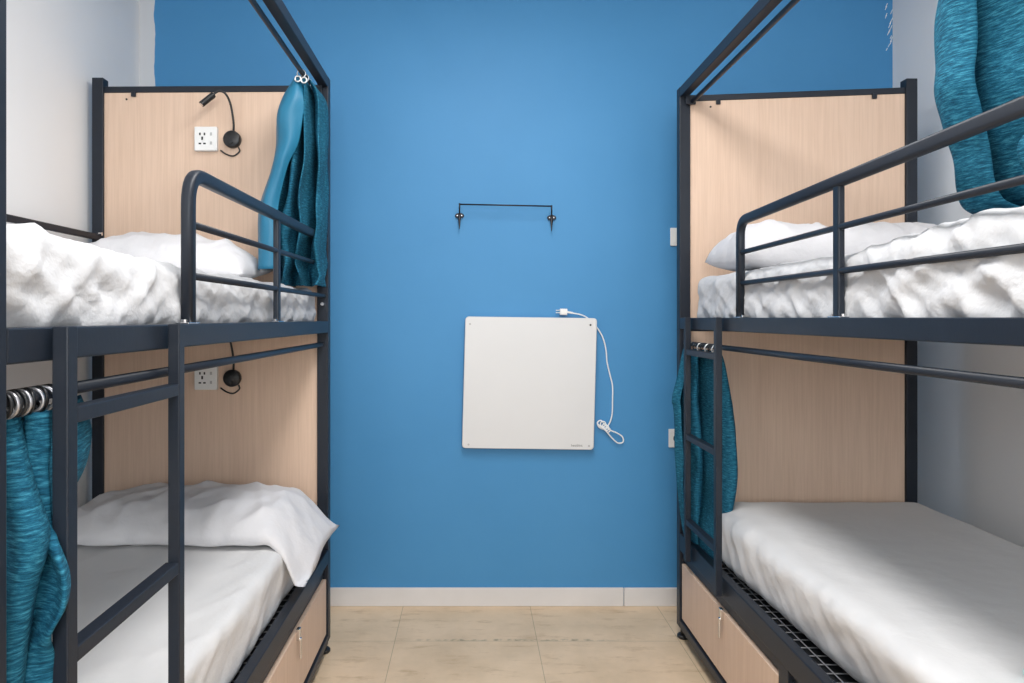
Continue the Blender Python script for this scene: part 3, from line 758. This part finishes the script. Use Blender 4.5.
# cable and plug
bm = bmesh.new()
cp = [WP(572, 313, 3.333), WP(580, 314.5, 3.334), WP(586, 317, 3.349), WP(592, 322, 3.351), WP(598, 329, 3.350), WP(603, 338, 3.35), WP(606, 350, 3.35), WP(607, 362, 3.352), WP(610, 375, 3.352), WP(612.5, 386, 3.352), WP(612.5, 402, 3.352), WP(612, 415, 3.352), WP(609, 424, 3.348),
      WP(604, 429, 3.345), WP(599, 427, 3.342), WP(597.5, 422.5, 3.342), WP(601, 420.5, 3.345), WP(605, 425, 3.344), WP(610, 430, 3.34), WP(617, 433, 3.342), WP(622.5, 437, 3.345), WP(623, 442, 3.345), WP(618, 443, 3.345), WP(612, 438, 3.342), WP(606, 431, 3.336), WP(601, 427, 3.336), WP(598, 424, 3.34)]
tube(bm, cr(cp, 6), 0.0032)
cb = obj('power_cable', bm, 'cord', ht, True)
bm = bmesh.new(); a = WP(603, 424, 3.337); b2 = WP(608, 430, 3.337)
for k in range(4):
    c = a.lerp(b2, k/3); ring(bm, c, 0.012-0.002*(k % 2), 0.0028, 'Y')
obj('cable_tie', bm, 'cord', cb, True)
bm = bmesh.new()
a = WP(572.5, 313, 3.333); b2 = WP(567, 312, 3.333); c2 = WP(560, 311.8, 3.333)
sweep(bm, [a, b2], section(0.010, 0.010, None)); sweep(bm, [b2, b2.lerp(c2, .5), c2], section(0.024, 0.030, 0.007, 4), (0, 1, 0))
pg = obj('plug', bm, 'white_plastic', ht, False)
bm = bmesh.new()
for dz in (0.007, -0.004): tube(bm, [c2+Vector((0, 0, dz)), c2+Vector((-0.019, 0, dz))], 0.0022)
obj('plug_pin', bm, 'ring', pg)

# small wrought-iron towel bar
t = empty('towel_rail', WP(505.5, 228, YB), 'small black iron towel bar on the blue wall above the heater', 'towel rail')
bm = bmesh.new(); tube(bm, [WP(459.5, 204.3, 3.30), WP(552, 206.2, 3.30)], 0.0035); ba = obj('bar', bm, 'iron', t, True)
for px, py in ((459.5, 204.2), (551.6, 206.2)):
    bm = bmesh.new()
    c = WP(px, py+11.5, 3.352); disc(bm, c, 0.0125, 0.008, 20, 'Y', 0.002, 1.7, 1.0)
    br = obj('bracket', bm, 'iron', t)
    bm = bmesh.new()
    for dx in (-0.010, 0.010): disc(bm, c+Vector((dx, -0.005, 0)), 0.0026, 0.003, 10)
    obj('screw', bm, 'ring_dull', br)
    bm = bmesh.new()
    top_ = WP(px, py-1, 3.30)
    pts = [top_, WP(px, py+4, 3.302), WP(px, py+9, 3.335), WP(px, py+13, 3.338), WP(px, py+18, 3.330), WP(px, py+25, 3.322)]
    pts = cr(pts, 5); sec = section(1, 1, None)
    rws = []
    for i, p_ in enumerate(pts):
        f = i/(len(pts)-1); r_ = 0.0035+0.0035*math.exp(-((f-0.66)/0.16)**2) if f < 0.7 else 0.0050*(1-(f-0.7)/0.3)+0.0012
        rws.append([bm.verts.new(p_+Vector((x*2*r_, y*2*r_, 0))) for x, y in sec])
    for a, b_ in zip(rws, rws[1:]):
        for i in range(len(sec)): bm.faces.new((a[i], a[(i+1) % len(sec)], b_[(i+1) % len(sec)], b_[i]))
    bm.faces.new(rws[0]); bm.faces.new(rws[-1])
    obj('hook', bm, 'iron', br, True)

# switch and outlet on the back wall behind the right bed's post
x0 = (670-VX)/214.6
t = empty('light_switch', (x0+0.042, YB, Zr(0.335)), 'white light switch plate on the blue wall, half behind the right bed post', 'light switch')
obj('switch_plate', plate('p', (x0+0.042, YB, Zr((VY-237)/214.6)), 0.084, 0.084, 0.010), 'white_plastic', t)
obj('rocker', bx(bmesh.new(), x0+0.017, x0+0.067, YB-0.013, YB-0.010, Zr(0.3775)-0.025, Zr(0.3775)+0.025, 0.001), 'white_plastic', t)
x0 = (668.3-VX)/214.6; zc = Zr((VY-438)/214.6)
t = empty('wall_outlet', (x0+0.042, YB, zc-0.042), 'white wall outlet low on the blue wall, half behind the right bed post', 'wall outlet')
obj('outlet_plate', plate('p', (x0+0.042, YB, zc), 0.084, 0.086, 0.010), 'white_plastic', t)
bm = bmesh.new(); ring(bm, (x0+0.042, YB-0.0105, zc), 0.019, 0.0025, 'Y'); obj('outlet_rim', bm, 'hole', t)
bm = bmesh.new(); disc(bm, (x0+0.034, YB-0.0105, zc), 0.0035, 0.003, 10); disc(bm, (x0+0.050, YB-0.0105, zc), 0.0035, 0.003, 10); obj('outlet_hole', bm, 'hole', t)

# ------------------------------------------------------------------ lights
LX, LY, LZ = 0.12, 1.2, ZC-0.06
cl = empty('ceiling_light', (LX, LY, ZC-0.05), 'white ceiling light panel over the aisle', 'ceiling light')
bm = bmesh.new(); bx(bm, LX-0.31, LX+0.31, LY-1.12, LY+1.12, ZC-0.05, ZC, 0.004); obj('lamp_housing', bm, 'white_plastic', cl)
def area(name, loc, rot, sx, sy, power, col):
    l = bpy.data.lights.new(name, 'AREA'); l.shape = 'RECTANGLE'; l.size = sx; l.size_y = sy; l.energy = power; l.color = col
    o = bpy.data.objects.new(name, l); COL.objects.link(o); o.location = loc; o.rotation_euler = rot; return o
area('lamp_light', (LX, LY, ZC-0.055), (0, 0, 0), 0.54, 2.2, 68, (1.0, 0.985, 0.97))
area('daylight', ((W0+W1)/2, YF-0.10, (WZ0+WZ1)/2), (PI/2, 0, 0), W1-W0-0.1, WZ1-WZ0-0.1, 105, (0.93, 0.97, 1.0))
wd = bpy.data.worlds.new('world'); bpy.context.scene.world = wd; wd.use_nodes = True
nt = wd.node_tree; bg = nt.nodes['Background']; sk = nt.nodes.new('ShaderNodeTexSky'); sk.sky_type = 'HOSEK_WILKIE'
nt.links.new(sk.outputs[0], bg.inputs[0]); bg.inputs[1].default_value = 0.6

# ------------------------------------------------------------------ camera and view
cam = bpy.data.cameras.new('camera'); co = bpy.data.objects.new('camera', cam); COL.objects.link(co)
co.location = (0, 0, H); co.rotation_euler = (PI/2, 0, 0)
cam.sensor_width = 36; cam.lens = F/1024*36; cam.shift_x = (512-VX)/1024; cam.shift_y = -(341.5-VY)/1024; cam.clip_start = 0.02
sc = bpy.context.scene; sc.camera = co
sc.view_settings.view_transform = 'Standard'; sc.view_settings.look = 'None'; sc.view_settings.gamma = 1; sc.view_settings.exposure = -0.27
sc.view_settings.use_curve_mapping = False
——
WHAT YOU NEED TO DO
Using the material above, return every line exactly as it appears, minus the pictures.

TASK RESULT
Continue the Blender Python script for this scene: part 3, from line 758. This part finishes the script. Use Blender 4.5.
# cable and plug
bm = bmesh.new()
cp = [WP(572, 313, 3.333), WP(580, 314.5, 3.334), WP(586, 317, 3.349), WP(592, 322, 3.351), WP(598, 329, 3.350), WP(603, 338, 3.35), WP(606, 350, 3.35), WP(607, 362, 3.352), WP(610, 375, 3.352), WP(612.5, 386, 3.352), WP(612.5, 402, 3.352), WP(612, 415, 3.352), WP(609, 424, 3.348),
      WP(604, 429, 3.345), WP(599, 427, 3.342), WP(597.5, 422.5, 3.342), WP(601, 420.5, 3.345), WP(605, 425, 3.344), WP(610, 430, 3.34), WP(617, 433, 3.342), WP(622.5, 437, 3.345), WP(623, 442, 3.345), WP(618, 443, 3.345), WP(612, 438, 3.342), WP(606, 431, 3.336), WP(601, 427, 3.336), WP(598, 424, 3.34)]
tube(bm, cr(cp, 6), 0.0032)
cb = obj('power_cable', bm, 'cord', ht, True)
bm = bmesh.new(); a = WP(603, 424, 3.337); b2 = WP(608, 430, 3.337)
for k in range(4):
    c = a.lerp(b2, k/3); ring(bm, c, 0.012-0.002*(k % 2), 0.0028, 'Y')
obj('cable_tie', bm, 'cord', cb, True)
bm = bmesh.new()
a = WP(572.5, 313, 3.333); b2 = WP(567, 312, 3.333); c2 = WP(560, 311.8, 3.333)
sweep(bm, [a, b2], section(0.010, 0.010, None)); sweep(bm, [b2, b2.lerp(c2, .5), c2], section(0.024, 0.030, 0.007, 4), (0, 1, 0))
pg = obj('plug', bm, 'white_plastic', ht, False)
bm = bmesh.new()
for dz in (0.007, -0.004): tube(bm, [c2+Vector((0, 0, dz)), c2+Vector((-0.019, 0, dz))], 0.0022)
obj('plug_pin', bm, 'ring', pg)

# small wrought-iron towel bar
t = empty('towel_rail', WP(505.5, 228, YB), 'small black iron towel bar on the blue wall above the heater', 'towel rail')
bm = bmesh.new(); tube(bm, [WP(459.5, 204.3, 3.30), WP(552, 206.2, 3.30)], 0.0035); ba = obj('bar', bm, 'iron', t, True)
for px, py in ((459.5, 204.2), (551.6, 206.2)):
    bm = bmesh.new()
    c = WP(px, py+11.5, 3.352); disc(bm, c, 0.0125, 0.008, 20, 'Y', 0.002, 1.7, 1.0)
    br = obj('bracket', bm, 'iron', t)
    bm = bmesh.new()
    for dx in (-0.010, 0.010): disc(bm, c+Vector((dx, -0.005, 0)), 0.0026, 0.003, 10)
    obj('screw', bm, 'ring_dull', br)
    bm = bmesh.new()
    top_ = WP(px, py-1, 3.30)
    pts = [top_, WP(px, py+4, 3.302), WP(px, py+9, 3.335), WP(px, py+13, 3.338), WP(px, py+18, 3.330), WP(px, py+25, 3.322)]
    pts = cr(pts, 5); sec = section(1, 1, None)
    rws = []
    for i, p_ in enumerate(pts):
        f = i/(len(pts)-1); r_ = 0.0035+0.0035*math.exp(-((f-0.66)/0.16)**2) if f < 0.7 else 0.0050*(1-(f-0.7)/0.3)+0.0012
        rws.append([bm.verts.new(p_+Vector((x*2*r_, y*2*r_, 0))) for x, y in sec])
    for a, b_ in zip(rws, rws[1:]):
        for i in range(len(sec)): bm.faces.new((a[i], a[(i+1) % len(sec)], b_[(i+1) % len(sec)], b_[i]))
    bm.faces.new(rws[0]); bm.faces.new(rws[-1])
    obj('hook', bm, 'iron', br, True)

# switch and outlet on the back wall behind the right bed's post
x0 = (670-VX)/214.6
t = empty('light_switch', (x0+0.042, YB, Zr(0.335)), 'white light switch plate on the blue wall, half behind the right bed post', 'light switch')
obj('switch_plate', plate('p', (x0+0.042, YB, Zr((VY-237)/214.6)), 0.084, 0.084, 0.010), 'white_plastic', t)
obj('rocker', bx(bmesh.new(), x0+0.017, x0+0.067, YB-0.013, YB-0.010, Zr(0.3775)-0.025, Zr(0.3775)+0.025, 0.001), 'white_plastic', t)
x0 = (668.3-VX)/214.6; zc = Zr((VY-438)/214.6)
t = empty('wall_outlet', (x0+0.042, YB, zc-0.042), 'white wall outlet low on the blue wall, half behind the right bed post', 'wall outlet')
obj('outlet_plate', plate('p', (x0+0.042, YB, zc), 0.084, 0.086, 0.010), 'white_plastic', t)
bm = bmesh.new(); ring(bm, (x0+0.042, YB-0.0105, zc), 0.019, 0.0025, 'Y'); obj('outlet_rim', bm, 'hole', t)
bm = bmesh.new(); disc(bm, (x0+0.034, YB-0.0105, zc), 0.0035, 0.003, 10); disc(bm, (x0+0.050, YB-0.0105, zc), 0.0035, 0.003, 10); obj('outlet_hole', bm, 'hole', t)

# ------------------------------------------------------------------ lights
LX, LY, LZ = 0.12, 1.2, ZC-0.06
cl = empty('ceiling_light', (LX, LY, ZC-0.05), 'white ceiling light panel over the aisle', 'ceiling light')
bm = bmesh.new(); bx(bm, LX-0.31, LX+0.31, LY-1.12, LY+1.12, ZC-0.05, ZC, 0.004); obj('lamp_housing', bm, 'white_plastic', cl)
def area(name, loc, rot, sx, sy, power, col):
    l = bpy.data.lights.new(name, 'AREA'); l.shape = 'RECTANGLE'; l.size = sx; l.size_y = sy; l.energy = power; l.color = col
    o = bpy.data.objects.new(name, l); COL.objects.link(o); o.location = loc; o.rotation_euler = rot; return o
area('lamp_light', (LX, LY, ZC-0.055), (0, 0, 0), 0.54, 2.2, 68, (1.0, 0.985, 0.97))
area('daylight', ((W0+W1)/2, YF-0.10, (WZ0+WZ1)/2), (PI/2, 0, 0), W1-W0-0.1, WZ1-WZ0-0.1, 105, (0.93, 0.97, 1.0))
wd = bpy.data.worlds.new('world'); bpy.context.scene.world = wd; wd.use_nodes = True
nt = wd.node_tree; bg = nt.nodes['Background']; sk = nt.nodes.new('ShaderNodeTexSky'); sk.sky_type = 'HOSEK_WILKIE'
nt.links.new(sk.outputs[0], bg.inputs[0]); bg.inputs[1].default_value = 0.6

# ------------------------------------------------------------------ camera and view
cam = bpy.data.cameras.new('camera'); co = bpy.data.objects.new('camera', cam); COL.objects.link(co)
co.location = (0, 0, H); co.rotation_euler = (PI/2, 0, 0)
cam.sensor_width = 36; cam.lens = F/1024*36; cam.shift_x = (512-VX)/1024; cam.shift_y = -(341.5-VY)/1024; cam.clip_start = 0.02
sc = bpy.context.scene; sc.camera = co
sc.view_settings.view_transform = 'Standard'; sc.view_settings.look = 'None'; sc.view_settings.gamma = 1; sc.view_settings.exposure = -0.27
sc.view_settings.use_curve_mapping = False